You are in fact wriggling! Jesus named Simon/Cephas Petros [masculine] a small stone. And upon this rock Petra [feminine] bed rock I will my church. Petra, feminine cannot refer to Peter a male.
That said, I think it could well have been an allusion? SInce I don’t see what else it could have referred to.
Note that most Eastern Orthodox do not think it was referring to St. Peter, however, the Syriac Orthodox do (presumably based on the Peshitta).
But in either case its not a threat to our ecclesiology. The main centers of the early church were Rome, Alexandria and Antioch, after the destruction and before the rebuilding of Jerusalem.
At the council of Nicaea in 325 AD, Canon 6 declares that Alexandria and Antioch have the same authorities as Rome in their canonical territory, and Canon 7 grants that authority to the newly rebuilt city of Jerusalem. This obviously would not have happened had the Pope of Rome had the power that he has now.
Indeed the Bishop of Rome was not even styled as Pope until the 6th century. Since the fourth century however the Bishop of Alexandria was known as Pope.
Later in the fourth century, Constantinople also became a major autocephalous center of the Church, leading to the period of time, which lasted for many centuries, until the Great Schism in 1054, known as the Pentarchy, in which ecclesiastical power was jointly wielded by the bishops of Rome, Constantinople, Alexandria, Antioch and Jerusalem, who also operated in that order of ceremonial precedence.

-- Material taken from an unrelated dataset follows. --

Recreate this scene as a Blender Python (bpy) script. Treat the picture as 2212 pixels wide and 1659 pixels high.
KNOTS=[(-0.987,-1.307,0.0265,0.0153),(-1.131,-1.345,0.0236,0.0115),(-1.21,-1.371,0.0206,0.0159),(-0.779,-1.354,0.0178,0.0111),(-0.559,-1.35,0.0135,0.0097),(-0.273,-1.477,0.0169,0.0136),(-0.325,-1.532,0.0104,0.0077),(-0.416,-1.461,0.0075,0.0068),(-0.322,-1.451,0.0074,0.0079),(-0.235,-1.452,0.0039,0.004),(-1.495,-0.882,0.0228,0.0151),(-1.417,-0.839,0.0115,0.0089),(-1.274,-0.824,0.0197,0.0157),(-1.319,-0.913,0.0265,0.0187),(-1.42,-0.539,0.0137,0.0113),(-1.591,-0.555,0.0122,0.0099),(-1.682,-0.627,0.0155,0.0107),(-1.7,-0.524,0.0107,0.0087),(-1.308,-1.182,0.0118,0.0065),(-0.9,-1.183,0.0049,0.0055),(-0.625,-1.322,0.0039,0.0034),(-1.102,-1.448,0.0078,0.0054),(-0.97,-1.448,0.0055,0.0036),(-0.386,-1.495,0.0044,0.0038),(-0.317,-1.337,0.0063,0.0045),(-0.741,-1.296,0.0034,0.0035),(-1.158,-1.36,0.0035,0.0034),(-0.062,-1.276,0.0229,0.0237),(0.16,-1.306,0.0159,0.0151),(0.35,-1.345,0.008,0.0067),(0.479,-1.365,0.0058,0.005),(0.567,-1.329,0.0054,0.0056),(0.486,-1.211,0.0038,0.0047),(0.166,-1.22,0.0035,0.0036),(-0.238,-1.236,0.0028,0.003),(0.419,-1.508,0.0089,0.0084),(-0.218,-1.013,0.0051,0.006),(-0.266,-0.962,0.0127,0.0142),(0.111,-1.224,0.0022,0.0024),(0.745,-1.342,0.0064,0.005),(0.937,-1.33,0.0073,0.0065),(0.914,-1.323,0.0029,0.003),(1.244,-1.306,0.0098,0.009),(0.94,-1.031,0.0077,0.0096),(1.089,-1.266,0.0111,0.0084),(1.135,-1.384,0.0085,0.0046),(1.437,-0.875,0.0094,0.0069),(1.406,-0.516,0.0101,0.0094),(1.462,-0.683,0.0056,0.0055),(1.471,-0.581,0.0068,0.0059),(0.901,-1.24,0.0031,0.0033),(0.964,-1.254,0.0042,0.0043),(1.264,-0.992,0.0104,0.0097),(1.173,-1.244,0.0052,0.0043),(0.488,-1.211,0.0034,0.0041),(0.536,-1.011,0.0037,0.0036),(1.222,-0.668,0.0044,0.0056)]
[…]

After the Great Schism, the judicial powers of appeal exercised by Rome under Canon 28 of Chalcedon were transferred to the Church of Constantinople, or New Rome. Later, after the conquest of the Ottoman Empire and the marriage of one of the surviving daughters of the last Byzantine Emperor, Constantine XIII, by one of the Dukes of Muscovy, Moscow became the Third Rome, and as such, among many Slavonic churches, it is regarded as the appelate church under Canon 28. This is part of the reason for the rivalry between the MP and the EP in Constantinople which has in recent years turned into a full-blown schism, and which has led to the Ukrainian Government attempting to suppress the Ukrainian Orthodox Church in violation of the ECHR, despite the UOC having severed ties with the MP in March of 2022.

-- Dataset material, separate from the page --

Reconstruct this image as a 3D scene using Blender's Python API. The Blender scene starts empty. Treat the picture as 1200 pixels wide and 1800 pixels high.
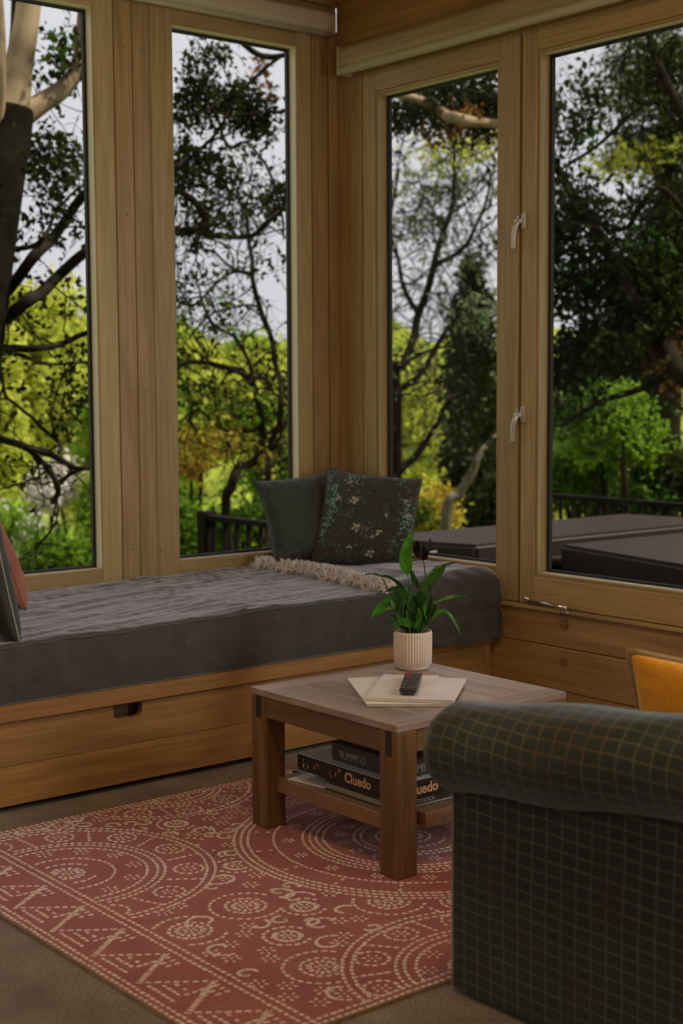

Interestingly, the Church of Cyprus has always been autocephalous, and thus historically was the sixth in order of precedence after the Pentarchy. However, it was never a particularly powerful or influential church.
In the Eastern Orthodox Church, only the Patriarch of Romania wears a white cassock and exorason, (robe) because the Romanian Orthodox Church is the only ancient church in the Eastern Orthodox communion which never had experienced a period of time when its bishops embraced one of the ancient heresies such as Nestorianism, Arianism, Iconoclasm, etc. Whereas there were periods of time when Arians were installed by the Roman Empire after the Arian takeover following the death of Emperor Constantine on the sees of Constantinople, Antioch, Alexandria, Jerusalem (it is believed at one point even St. Cyril of Jerusalem, writer of the Mystagogical Catecheses, may have been a semi-Arian, but it is believed he repented of this heresy, which is part of the reason why he is venerated, and this point is also controversial), and later Nestorius, the founder of the heresy which bears his name, ruled the Church of Constantinople with a violence, persecuting anyone who disagreed with his heresy.
This is why I am unsympathetic to his claims of having been wrongfully persecuted by the Council of Ephesus - his deposition was not an overnight affair, but the result of years of advocacy for the Orthodox faith by St. Cyril of Alexandria, with the help of St. Celestine of Rome, as he had for some time been protected by Patriarch John of Antioch, but eventually John saw the light, and agreed that he should be deposed, and thus the Council of Ephesus happened.